The request
Omit all images. Write out the rest of the material exactly.

Data
::::::::::
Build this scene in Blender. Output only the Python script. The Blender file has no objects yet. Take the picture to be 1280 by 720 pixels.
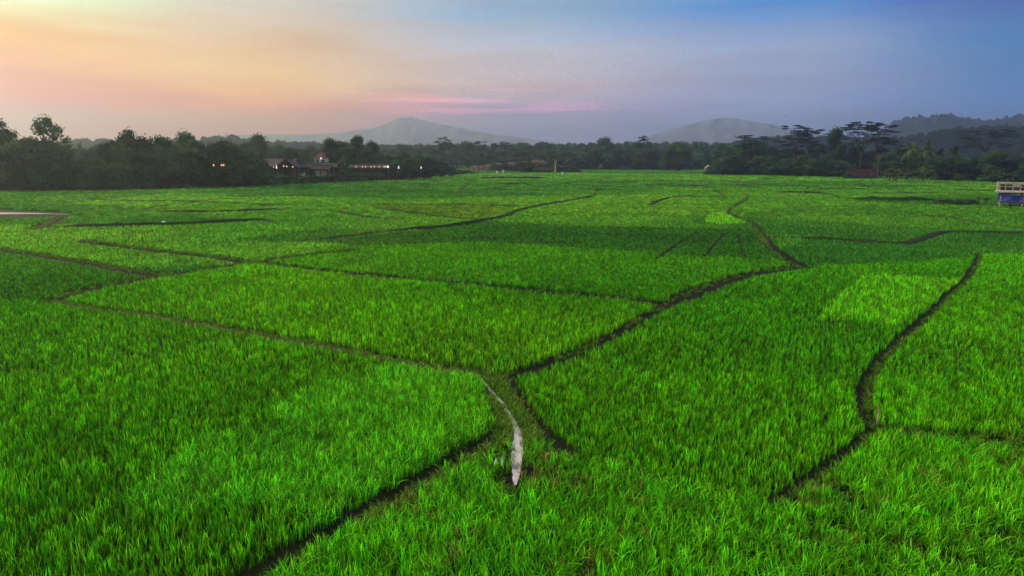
import bpy, math, random
import numpy as np
from mathutils import Vector, Matrix

random.seed(7)
rng = np.random.default_rng(11)
scene = bpy.context.scene
C = scene.collection
R = math.radians

# ------------------------------------------------------------------ camera
F = 853.0
PITCH = math.atan(165.0 / F)
H = 8.0
cam_d = bpy.data.cameras.new('camera')
cam = bpy.data.objects.new('camera', cam_d)
C.objects.link(cam)
cam.location = (0, 0, H)
cam.rotation_euler = (math.pi / 2 - PITCH, 0, 0)
cam_d.sensor_width = 36
cam_d.lens = F / 1280 * 36
cam_d.clip_start = 0.1
cam_d.clip_end = 20000
scene.camera = cam
cP, sP = math.cos(PITCH), math.sin(PITCH)


def ray(px, py):
    x = (px - 640) / F
    y = (360 - py) / F
    return (x, cP + y * sP, y * cP - sP)


def G(px, py, z=0.0):
    "ground point seen at a pixel of the 1280x720 photograph"
    d = ray(px, py)
    t = (z - H) / d[2]
    return (d[0] * t, d[1] * t)


def P(px, py, Y):
    "point on a pixel's ray at distance Y"
    d = ray(px, py)
    t = Y / d[1]
    return (d[0] * t, Y, H + d[2] * t)


def toPx(x, y, z):
    dz = z - H
    depth = y * cP - dz * sP
    up = y * sP + dz * cP
    return 640 + F * x / depth, 360 - F * up / depth


# ------------------------------------------------------------------ helpers
def tag(o, label=None, cat=None, group=None, kind=None):
    if label: o['label'] = label
    if cat: o['category'] = cat
    if group: o['group'] = group
    if kind: o['kind'] = kind
    return o


def empty(name, loc, rz=0.0):
    o = bpy.data.objects.new(name, None)
    o.empty_display_size = 0.3
    C.objects.link(o)
    o.location = loc
    o.rotation_euler = (0, 0, rz)
    return o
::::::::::
Complete response
Build this scene in Blender. Output only the Python script. The Blender file has no objects yet. Take the picture to be 1280 by 720 pixels.
import bpy, math, random
import numpy as np
from mathutils import Vector, Matrix

random.seed(7)
rng = np.random.default_rng(11)
scene = bpy.context.scene
C = scene.collection
R = math.radians

# ------------------------------------------------------------------ camera
F = 853.0
PITCH = math.atan(165.0 / F)
H = 8.0
cam_d = bpy.data.cameras.new('camera')
cam = bpy.data.objects.new('camera', cam_d)
C.objects.link(cam)
cam.location = (0, 0, H)
cam.rotation_euler = (math.pi / 2 - PITCH, 0, 0)
cam_d.sensor_width = 36
cam_d.lens = F / 1280 * 36
cam_d.clip_start = 0.1
cam_d.clip_end = 20000
scene.camera = cam
cP, sP = math.cos(PITCH), math.sin(PITCH)


def ray(px, py):
    x = (px - 640) / F
    y = (360 - py) / F
    return (x, cP + y * sP, y * cP - sP)


def G(px, py, z=0.0):
    "ground point seen at a pixel of the 1280x720 photograph"
    d = ray(px, py)
    t = (z - H) / d[2]
    return (d[0] * t, d[1] * t)


def P(px, py, Y):
    "point on a pixel's ray at distance Y"
    d = ray(px, py)
    t = Y / d[1]
    return (d[0] * t, Y, H + d[2] * t)


def toPx(x, y, z):
    dz = z - H
    depth = y * cP - dz * sP
    up = y * sP + dz * cP
    return 640 + F * x / depth, 360 - F * up / depth


# ------------------------------------------------------------------ helpers
def tag(o, label=None, cat=None, group=None, kind=None):
    if label: o['label'] = label
    if cat: o['category'] = cat
    if group: o['group'] = group
    if kind: o['kind'] = kind
    return o


def empty(name, loc, rz=0.0):
    o = bpy.data.objects.new(name, None)
    o.empty_display_size = 0.3
    C.objects.link(o)
    o.location = loc
    o.rotation_euler = (0, 0, rz)
    return o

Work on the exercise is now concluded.